Recollections of My Life and Reflections on Times and Events During It: A Memoir by Father W. J. Howlett

Page 11

I do not think any great harm was done in this particular case, but confession has always been a forced practice with me and I could easily dispense with it if there were other means of forgiveness; still, one can imagine where forcing religions acts upon children as a punishment might give them a distaste for practices of piety in general. I never encouraged the Sisters of my school to punish their unruly pupils by sending them to the Church to say certain prayers or to make the Stations, etc.

         In the Spring of 1854 my father bought a farm of 160 acres in what was called the Barron Lake settlement, some ten miles west of Cassopolis and six miles east of Niles, but in Cass County. Here we had quite a number of Catholic neighbors. There must have been as many as ten families within a radius of five miles, and others came in later. The Barron Lake settlement belonged to the Niles Mission, but just at that time there was no priest in the Diocese of Detroit nearer than Kalamazoo, forty miles away. By an arrangement, however, the priests of the Holy Cross at Notre Dame, Indiana, cared for this southwest corner of Michigan.
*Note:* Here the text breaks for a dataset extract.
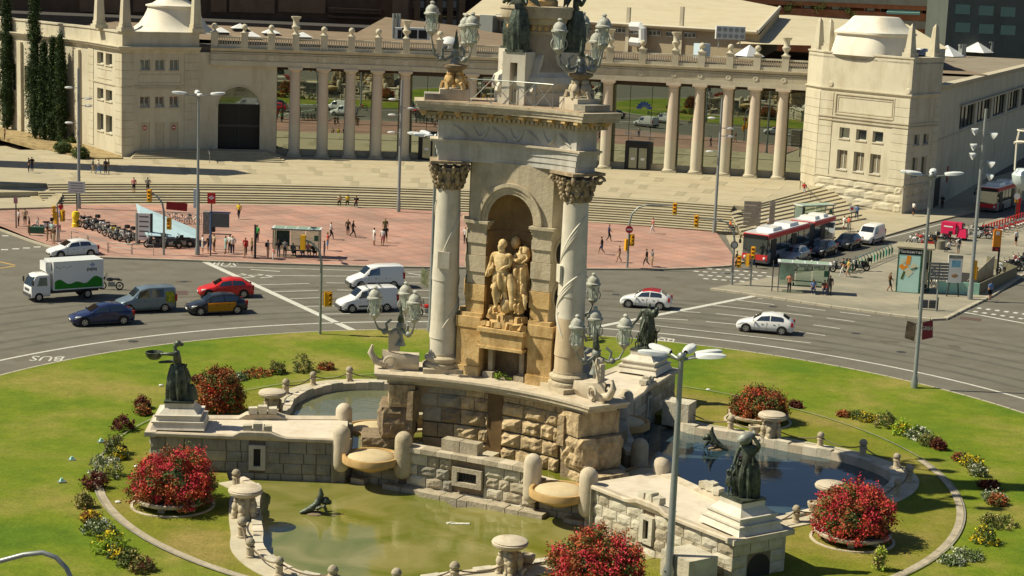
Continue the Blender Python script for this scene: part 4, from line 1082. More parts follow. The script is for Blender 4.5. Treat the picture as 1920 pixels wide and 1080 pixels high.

At Niles there was a small frame church and the Catholics of the town combined with those of the surrounding country made up a very respectable congregation.

         Catholics were not numerous among the earliest settlers of this vicinity. The building of the Michigan Central Railroad brought many to the village, and others agriculturally inclined to the surrounding country. The land was mostly wild and the settler had to build his log cabin, chop down the trees, clean away the underbrush and fence in his little open space before he could attempt to plow and plant a crop. Of course everybody was poor and the idea of supporting a permanent pastor was not practical for several years. Notre Dame, being but eight miles away, sent priests pretty often, but how often I cannot now remember. I still have the recollection of the coming of a Father Flynn and a Father Schilling. A resident pastor came in about 1856 person of the Rev. John DeNeve, and from that time the congregation seemed to grow. The church was enlarged, and a gallery put in and even then it was soon crowded. Father DeNeve remained about three years when he was appointed Rector of the New American College in Louvain, Belgium, where he ever afterwards remained.

          The farm my father bought had a few acres cleared and a log house that was almost a ruin, for no one had lived on the place for several years. Making the house habitable was the first task. Then came the clearing of the land. The trees were felled, out into convenient lengths and put into piles with the brush and set on fire. The underbrush also had to be removed and this was grubbed out by the roots or cut down to the ground and piled for the burning. We had great fun with these fires at night when a whole section would be lighted up with burning waste, but the gathering into piles was a laborious work which we children did not relish. It certainly was hard work and we got many a scratch on our hands and bruises on our feet while doing that pioneer work.